13. The well system of claim 10, wherein the instructions to determine at least one stage efficiency metric includes instructions to determine at least one of a deviation ratio, a perforation deviation ratio, or an eroded area deviation ratio.

14. The well system of claim 10, wherein the instructions to determine the at least one stage efficiency metric includes instructions to determine a ratio of a measured resistance of the stage to a design-corrected resistance of the stage.

15. The well system of claim 14, wherein the instructions further include instructions to determine based, at least in part, on the measured resistance and the design-corrected resistance of the stage, that one or more perforations is eroded more than predicted by the simulation, that one or more perforations is blocked more than predicted by the simulation, or that a leak may be present in a plug.
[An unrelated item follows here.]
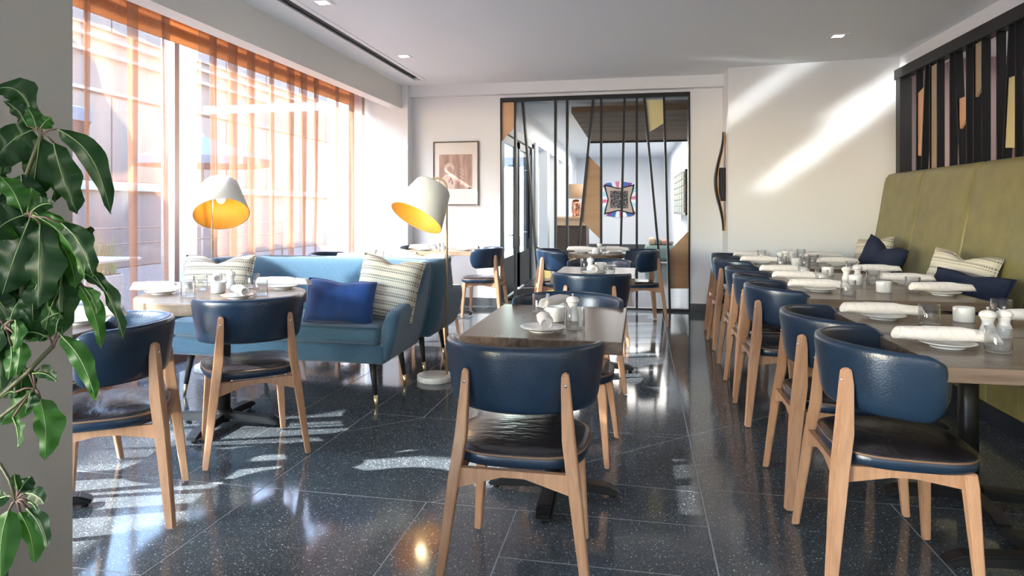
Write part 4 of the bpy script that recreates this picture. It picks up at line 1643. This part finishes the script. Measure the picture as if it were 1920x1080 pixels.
rpanel([(940, 190), (964, 190), (964, 238), (940, 266)], peach, 'peach_panel')
rpanel([(1211, 187), (1244, 187), (1244, 231), (1217, 248)], paleyellow, 'yellow_panel')
rpanel([(1103, 291), (1127, 316), (1127, 450), (1090, 414)], bronze)
rpanel([(1254, 472), (1291, 433), (1291, 541), (1256, 541)], bronze)
rpanel([(1004, 460), (1023, 470), (1040, 545), (1040, 566), (1013, 566)], mat('olive_brass', (0.40, 0.32, 0.12), 0.35), 'brass_panel')
rpanel([(1041, 480), (1080, 484), (1072, 566), (1041, 566)], bronze)

# ------------------------------------------------------------------ reception furniture
dk = thing('reception_desk', 'reception desk with herringbone front and pale top, beyond the screen', 'desk', (0, 0, 0))
dx0, dx1 = PY(1043, 405, 14.0).x, PY(1092, 405, 14.0).x
box('worktop', dx0, dx1 + 0.1, 13.9, 14.9, 1.02, 1.06, mat('desk_top_tan', (0.60, 0.42, 0.27), 0.4), dk)
box('plinth', dx0 + 0.03, dx1 + 0.05, 14.02, 14.88, 0.0, 0.9, black, dk)
box('fascia', dx0, dx1 + 0.08, 13.92, 13.97, 0.88, 1.02, mat('desk_top_tan', (0.60, 0.42, 0.27), 0.4), dk)
hm, nth, bh = nodemat('herringbone')
tch = nth.nodes.new('ShaderNodeTexCoord'); sph = nth.nodes.new('ShaderNodeSeparateXYZ'); nth.links.new(tch.outputs['Object'], sph.inputs[0])
pp = nth.nodes.new('ShaderNodeMath'); pp.operation = 'PINGPONG'; pp.inputs[1].default_value = 0.07; nth.links.new(sph.outputs[0], pp.inputs[0])
ad = nth.nodes.new('ShaderNodeMath'); ad.operation = 'ADD'; nth.links.new(pp.outputs[0], ad.inputs[0]); nth.links.new(sph.outputs[2], ad.inputs[1])
mo = nth.nodes.new('ShaderNodeMath'); mo.operation = 'PINGPONG'; mo.inputs[1].default_value = 0.03; nth.links.new(ad.outputs[0], mo.inputs[0])
crh = nth.nodes.new('ShaderNodeValToRGB'); crh.color_ramp.elements[0].position = 0.003; crh.color_ramp.elements[0].color = (0.03, 0.02, 0.015, 1)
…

16. One or more non-transitory computer-readable mediums including instructions which, when executed by a processor, cause the processor to determine an efficiency of a well system, the instructions comprising:

instructions to perform a simulation of a stage of the well system based, at least in part, on a discharge coefficient, wherein the discharge coefficient is associated with a rate of erosion of one or more perforations in the stage;

instructions to determine a design-corrected resistance of the stage based, at least in part, the simulation;

instructions to generate a measured resistance of the stage based, at least in part, on a tube wave signal corresponding to a tube wave that occurred in the well system; and

instructions to determine at least one stage efficiency metric based, at least in part, on the design-corrected resistance of the stage and the measured resistance of the stage.

17. The one or more non-transitory computer-readable mediums of claim 16, wherein the instructions to determine the at least one stage efficiency metric includes instructions to determine a ratio of the measured resistance of the stage to the design-corrected resistance of the stage.

18. The one or more non-transitory computer-readable mediums of claim 16, wherein the instructions further include instructions to determine a calculated number of perforations based, at least in part, on the measured resistance of the stage.

19. The one or more non-transitory computer-readable mediums of claim 18, wherein the instructions further include:

instructions to determine a design-corrected eroded area based, at least in part, on a design number of perforations;

instructions to determine a calculated eroded area based on the calculated number of perforations; and

instructions to determine a ratio of the calculated eroded area to the design-corrected eroded area.

20. The one or more non-transitory computer-readable mediums of claim 18, wherein the instructions further include determining a ratio of the calculated number of perforations to an expected number of perforations.